TO BE DONE
Repeat all the material exactly; pictures stay out of your copy.

--- Begin ---

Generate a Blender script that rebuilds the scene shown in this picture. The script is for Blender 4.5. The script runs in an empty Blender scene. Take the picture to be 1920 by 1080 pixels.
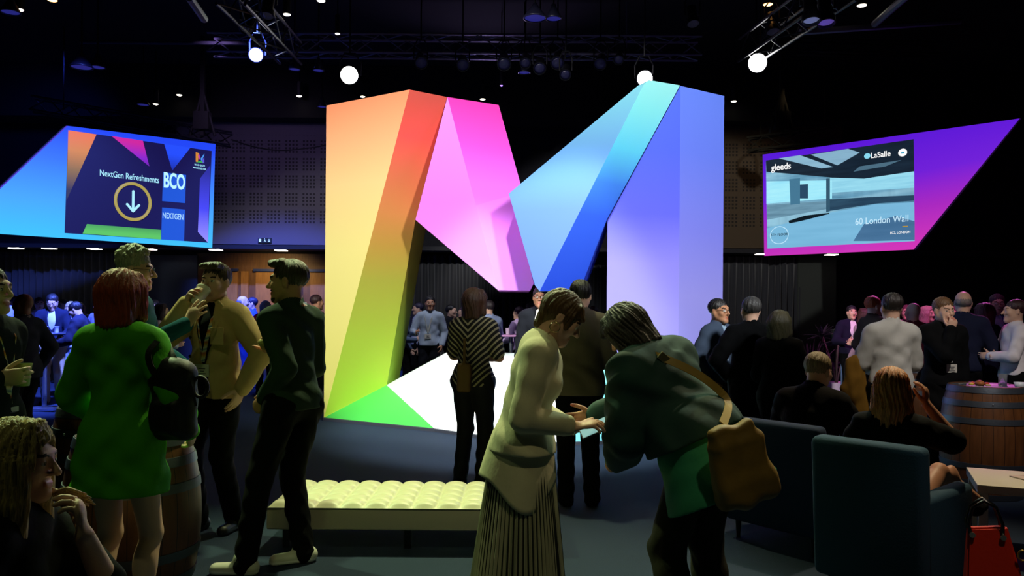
import bpy, bmesh, math, random
import numpy as np
from mathutils import Vector, Matrix, Euler
random.seed(7)
S = bpy.context.scene
C = S.collection
# ------------------------------------------------------------------ camera
F_PX = 1493.0; CAM_H = 1.48; PY0 = 582.0; ROLL = math.radians(0.45)
cam_data = bpy.data.cameras.new('camera'); cam = bpy.data.objects.new('camera', cam_data); C.objects.link(cam)
cam.location = (0, 0, CAM_H); cam.rotation_euler = (math.radians(90), -ROLL, 0)
cam_data.sensor_width = 36.0; cam_data.lens = 36.0*F_PX/1920.0
cam_data.shift_y = (PY0-540.0)/1920.0; cam_data.clip_end = 200
S.camera = cam
S.view_settings.view_transform = 'Standard'; S.view_settings.look = 'None'
S.view_settings.gamma = 1.0; S.view_settings.exposure = 0.0; S.view_settings.use_curve_mapping = False
_R = Vector((math.cos(ROLL), 0, math.sin(ROLL))); _U = Vector((-math.sin(ROLL), 0, math.cos(ROLL)))
def ray(px, py):
    return Vector((0, 1, 0)) + _R*((px-960.0)/F_PX) - _U*((py-PY0)/F_PX)
def P(px, py, d):
    return Vector((0, 0, CAM_H)) + ray(px, py)*d
# ------------------------------------------------------------------ world and large lights
w = bpy.data.worlds.new('world'); S.world = w; w.use_nodes = True
w.node_tree.nodes['Background'].inputs[0].default_value = (0.02, 0.024, 0.05, 1)
w.node_tree.nodes['Background'].inputs[1].default_value = 0.012
def light(name, kind, loc, energy, color, target=None, size=0.3, angle=60, blend=0.4):
    l = bpy.data.lights.new(name, kind); l.energy = energy; l.color = color
    o = bpy.data.objects.new(name, l); C.objects.link(o); o.location = loc
    if kind == 'SPOT':
        l.spot_size = math.radians(angle); l.spot_blend = blend; l.shadow_soft_size = size
    elif kind == 'AREA':
        l.shape = 'DISK'; l.size = size
    if target is not None:
        o.rotation_euler = (Vector(target)-Vector(loc)).to_track_quat('-Z', 'Y').to_euler()
    return o
# front-of-house spots on the sculpture
light('sculpture_key_spot', 'SPOT', (-5.2, 0.2, 6.4), 5200, (1, .98, .95), (-0.6, 9.9, 2.9), .10, 33, .2)
light('sculpture_fill_spot', 'SPOT', (4.6, 0.2, 6.4), 4600, (.95, .98, 1), (0.6, 9.6, 2.6), .45, 33, .2)
light('plinth_spot', 'SPOT', (0.2, 6.0, 6.4), 2400, (.93, 1, .98), (0.1, 9.3, 0.3), .12, 40, .5)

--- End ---

EXERCISE OUTPUT
Generate a Blender script that rebuilds the scene shown in this picture. The script is for Blender 4.5. The script runs in an empty Blender scene. Take the picture to be 1920 by 1080 pixels.
import bpy, bmesh, math, random
import numpy as np
from mathutils import Vector, Matrix, Euler
random.seed(7)
S = bpy.context.scene
C = S.collection
# ------------------------------------------------------------------ camera
F_PX = 1493.0; CAM_H = 1.48; PY0 = 582.0; ROLL = math.radians(0.45)
cam_data = bpy.data.cameras.new('camera'); cam = bpy.data.objects.new('camera', cam_data); C.objects.link(cam)
cam.location = (0, 0, CAM_H); cam.rotation_euler = (math.radians(90), -ROLL, 0)
cam_data.sensor_width = 36.0; cam_data.lens = 36.0*F_PX/1920.0
cam_data.shift_y = (PY0-540.0)/1920.0; cam_data.clip_end = 200
S.camera = cam
S.view_settings.view_transform = 'Standard'; S.view_settings.look = 'None'
S.view_settings.gamma = 1.0; S.view_settings.exposure = 0.0; S.view_settings.use_curve_mapping = False
_R = Vector((math.cos(ROLL), 0, math.sin(ROLL))); _U = Vector((-math.sin(ROLL), 0, math.cos(ROLL)))
def ray(px, py):
    return Vector((0, 1, 0)) + _R*((px-960.0)/F_PX) - _U*((py-PY0)/F_PX)
def P(px, py, d):
    return Vector((0, 0, CAM_H)) + ray(px, py)*d
# ------------------------------------------------------------------ world and large lights
w = bpy.data.worlds.new('world'); S.world = w; w.use_nodes = True
w.node_tree.nodes['Background'].inputs[0].default_value = (0.02, 0.024, 0.05, 1)
w.node_tree.nodes['Background'].inputs[1].default_value = 0.012
def light(name, kind, loc, energy, color, target=None, size=0.3, angle=60, blend=0.4):
    l = bpy.data.lights.new(name, kind); l.energy = energy; l.color = color
    o = bpy.data.objects.new(name, l); C.objects.link(o); o.location = loc
    if kind == 'SPOT':
        l.spot_size = math.radians(angle); l.spot_blend = blend; l.shadow_soft_size = size
    elif kind == 'AREA':
        l.shape = 'DISK'; l.size = size
    if target is not None:
        o.rotation_euler = (Vector(target)-Vector(loc)).to_track_quat('-Z', 'Y').to_euler()
    return o
# front-of-house spots on the sculpture
light('sculpture_key_spot', 'SPOT', (-5.2, 0.2, 6.4), 5200, (1, .98, .95), (-0.6, 9.9, 2.9), .10, 33, .2)
light('sculpture_fill_spot', 'SPOT', (4.6, 0.2, 6.4), 4600, (.95, .98, 1), (0.6, 9.6, 2.6), .45, 33, .2)
light('plinth_spot', 'SPOT', (0.2, 6.0, 6.4), 2400, (.93, 1, .98), (0.1, 9.3, 0.3), .12, 40, .5)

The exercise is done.